The curious case of 3D projectile motion
Alternatively, how there’s appears to be a “phase transition”-like phenomenon for a special case of 3D projectile motion
What do projectile motion and phase transitions have in common? More than meets the eye it seems!
Motivated by my last post, I was kind of curious to see what happens when we try to solve the same problem in 3D. Since the results are quite ugly and long, I won’t post them here, but just the general idea on how to approach the problem.
As a start, we again consider a projectile with velocity $v_0$, but this time thrown in some arbitrary direction $\hat{\mathbf{n}}$, and we have an additional force in the $y$ direction. A (probably difficult to setup) physical scenario this problem can model would be a particle in mutually orthogonal electric and gravitational fields. Since we’re given the absolute value of the initial velocity, and a direction, it’s simplest to work in spherical coordinates. Furthermore, the initial conditions are such that the projectile is launched from the origin. The equations of motion are of course:
\[\ddot x = 0, \quad \ddot y = g_y, \quad \ddot z = - g_z\]All of the above gives us the following equations for the trajectory:
\[x(t) = v_0 \cos\phi \sin\theta\, t \\ y(t) = \frac{1}{2} g_y t^2 + v_0 \sin\phi \sin\theta\, t \\ z(t) = - \frac{1}{2} g_z t^2 + v_0 \cos\theta \, t\]As the equation for the $z$ component remains identical (save for the definition of the angle, which is complementary to the one in the previous post), the time of flight actually stays the same, $T = 2 v_0 \cos\theta / g_z$. The longest trajectory is given by maximizing the following integral:
\[L(\theta, \phi) = \int_0^T \mathrm{d}t\, \sqrt{\dot x^2 + \dot y^2 + \dot z^2}\]The integral above is of exactly the same type as in the previous post, albeit the solution is now much more cumbersome to write down. There’s an interesting simplification though: if we take define $|\mathbf{g}| = \sqrt{\sum_i g_i^2}$, $R_y = g_y / |\mathbf{g}|$, and $R_z = g_z / |\mathbf{g}|$, it turns out that $L$ can be factorized in the following way:
\[L(\theta, \phi) = f(v_0, |\mathbf{g}|) \, h(\theta, \phi, R_y, R_z)\]Additionally, we have the constraint $R_y^2 + R_z^2 = 1$, so in reality $h$ depends only on $R_z$.
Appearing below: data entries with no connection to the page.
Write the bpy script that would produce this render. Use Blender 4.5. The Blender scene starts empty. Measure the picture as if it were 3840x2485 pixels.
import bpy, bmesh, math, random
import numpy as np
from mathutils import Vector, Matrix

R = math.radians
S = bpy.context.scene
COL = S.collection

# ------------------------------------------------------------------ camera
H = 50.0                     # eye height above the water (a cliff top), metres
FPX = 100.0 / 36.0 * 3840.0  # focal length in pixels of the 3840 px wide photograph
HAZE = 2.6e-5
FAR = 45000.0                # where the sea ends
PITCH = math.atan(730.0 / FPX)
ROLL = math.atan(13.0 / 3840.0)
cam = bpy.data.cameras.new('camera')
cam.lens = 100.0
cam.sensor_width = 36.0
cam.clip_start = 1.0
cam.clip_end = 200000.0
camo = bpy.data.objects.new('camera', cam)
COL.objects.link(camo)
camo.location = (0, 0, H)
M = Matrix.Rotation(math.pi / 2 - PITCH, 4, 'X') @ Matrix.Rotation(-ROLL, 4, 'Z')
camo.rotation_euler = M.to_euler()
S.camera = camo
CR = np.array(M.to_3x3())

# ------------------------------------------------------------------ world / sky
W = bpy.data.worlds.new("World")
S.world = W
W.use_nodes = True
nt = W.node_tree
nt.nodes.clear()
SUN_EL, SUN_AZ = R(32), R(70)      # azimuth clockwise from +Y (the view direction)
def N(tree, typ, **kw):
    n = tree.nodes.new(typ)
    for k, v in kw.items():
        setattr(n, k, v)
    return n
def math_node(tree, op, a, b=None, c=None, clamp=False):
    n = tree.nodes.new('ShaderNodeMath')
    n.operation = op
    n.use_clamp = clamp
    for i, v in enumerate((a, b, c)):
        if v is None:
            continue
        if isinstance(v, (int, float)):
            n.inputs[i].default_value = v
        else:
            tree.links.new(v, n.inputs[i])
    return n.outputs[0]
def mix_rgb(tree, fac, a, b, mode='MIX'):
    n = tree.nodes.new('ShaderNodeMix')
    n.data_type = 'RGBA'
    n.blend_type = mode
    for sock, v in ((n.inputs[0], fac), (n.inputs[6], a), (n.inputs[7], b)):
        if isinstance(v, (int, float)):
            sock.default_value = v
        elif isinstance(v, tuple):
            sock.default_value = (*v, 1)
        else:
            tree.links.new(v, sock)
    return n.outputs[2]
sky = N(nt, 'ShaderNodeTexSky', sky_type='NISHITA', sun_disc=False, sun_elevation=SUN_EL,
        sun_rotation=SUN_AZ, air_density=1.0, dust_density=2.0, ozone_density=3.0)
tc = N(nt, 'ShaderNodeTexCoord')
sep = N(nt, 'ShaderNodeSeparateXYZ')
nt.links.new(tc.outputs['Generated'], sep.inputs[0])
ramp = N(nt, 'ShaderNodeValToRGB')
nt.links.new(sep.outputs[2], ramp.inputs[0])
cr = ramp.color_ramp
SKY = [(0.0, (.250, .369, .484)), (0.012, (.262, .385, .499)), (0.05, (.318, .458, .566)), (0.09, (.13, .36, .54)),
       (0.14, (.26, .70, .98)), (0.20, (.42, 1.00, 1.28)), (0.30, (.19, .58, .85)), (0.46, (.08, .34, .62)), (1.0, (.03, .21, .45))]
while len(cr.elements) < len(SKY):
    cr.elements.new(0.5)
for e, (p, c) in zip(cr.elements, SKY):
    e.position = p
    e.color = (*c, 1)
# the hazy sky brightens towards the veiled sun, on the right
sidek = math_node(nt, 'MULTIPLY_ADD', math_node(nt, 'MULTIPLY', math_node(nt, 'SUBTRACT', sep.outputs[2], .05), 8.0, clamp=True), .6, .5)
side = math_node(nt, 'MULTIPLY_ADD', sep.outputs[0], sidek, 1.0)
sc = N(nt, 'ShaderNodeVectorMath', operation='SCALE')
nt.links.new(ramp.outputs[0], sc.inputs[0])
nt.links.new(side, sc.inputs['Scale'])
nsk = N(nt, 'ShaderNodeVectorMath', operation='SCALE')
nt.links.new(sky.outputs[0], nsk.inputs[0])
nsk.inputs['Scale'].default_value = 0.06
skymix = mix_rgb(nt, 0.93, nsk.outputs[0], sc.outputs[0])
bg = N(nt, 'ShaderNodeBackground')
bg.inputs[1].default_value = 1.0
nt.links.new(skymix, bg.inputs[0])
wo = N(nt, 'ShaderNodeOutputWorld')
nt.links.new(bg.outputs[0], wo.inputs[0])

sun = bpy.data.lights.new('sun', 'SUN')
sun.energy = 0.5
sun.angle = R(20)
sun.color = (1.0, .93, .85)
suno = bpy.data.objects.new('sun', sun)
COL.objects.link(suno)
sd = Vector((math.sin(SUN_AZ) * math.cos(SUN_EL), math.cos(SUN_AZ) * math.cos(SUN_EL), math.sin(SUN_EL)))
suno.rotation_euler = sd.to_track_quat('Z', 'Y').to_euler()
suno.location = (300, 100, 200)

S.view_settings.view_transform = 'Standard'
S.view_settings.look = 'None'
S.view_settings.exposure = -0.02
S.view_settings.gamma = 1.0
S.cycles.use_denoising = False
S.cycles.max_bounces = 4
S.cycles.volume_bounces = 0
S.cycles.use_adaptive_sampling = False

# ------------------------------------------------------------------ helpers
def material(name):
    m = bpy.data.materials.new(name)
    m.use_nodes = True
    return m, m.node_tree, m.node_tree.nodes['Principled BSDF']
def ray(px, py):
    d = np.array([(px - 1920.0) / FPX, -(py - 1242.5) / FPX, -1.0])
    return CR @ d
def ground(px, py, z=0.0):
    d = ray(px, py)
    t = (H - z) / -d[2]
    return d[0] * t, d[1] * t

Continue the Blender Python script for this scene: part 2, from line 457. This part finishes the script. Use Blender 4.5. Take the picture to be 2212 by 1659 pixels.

From here on, I will just focus on one particular case, namely $\phi = 0$, which has a very interesting property.
Since we only care about the angular dependence of the above, I’ll write down just the rescaled distance, $h(\theta, R_z) = 2 |\mathbf{g}| L /v_0^2$, here:
This enormous equation reduces to a similar-looking one from the previous post for $R_z = 1$, though in this case for the complementary angle. What’s interesting is to see what happens when we vary $R_z$, which is limited to the interval $[0, 1]$:
So, what’s so special about the above behavior?
Well, there seems to be a threshold value, $R_z^\text{crit.}$, above which the largest trajectory is achieved by throwing the projectile at some nonzero angle $\theta^\textrm{max.}$, while below this value, the longest trajectory will always be achieved at an angle $\theta = 0$, that is, a completely vertical throw!
This is very reminiscent of a phase transition (see for instance the Wiki article on Landau theory for an overview), where now $R_z$ plays a role analogous to temperature, $h$ can be considered as the equivalent of the free energy function, and $\theta^\textrm{max.}$, the angle at which the trajectory is maximal, is the order parameter of the system.
To show that this is indeed very much like a second order phase transition, we can plot the angle $\theta^\textrm{max.}$ as a function of $R_z$:
As we can see, while $\theta^\textrm{max.}$ is a continuous function of the “temperature” parameter $R_z$ (so it cannot be a first order transition), there is a “bump” in the graph around some value of $R_z$, at which point $\partial \theta^\textrm{max.} / \partial R_z$ diverges, indicating the existence of a second order (or continuous, since $\theta^\textrm{max.}(R_z)$ is continuous) phase transition. We can compute this critical value by solving the equation:
\[\frac{\partial h}{\partial \theta} = 0\]by setting $\theta = 0$ and solving for $R_z$, which gives us $R_z^\textrm{crit.} \approx 0.903186$.
I leave the calculation of the critical exponents as an exercise for the reader :)
Overall, I was quite surprised to see a phase transition-like phenomenon showing up in a in problem involving projectile motion!
As a bonus, here’s a video of the largest trajectories for various values of $R_z$; as you can see, as soon as $R_z > R_z^\textrm{crit.}$, we have a nonzero initial throwing angle (with respect to the $z$ axis):
Note that as $R_z \rightarrow 1$, we must have $R_y \rightarrow 0$, and consequently we get a smaller and smaller displacement in the $y$ direction, and for $R_z = 1$ we recover the 2D problem.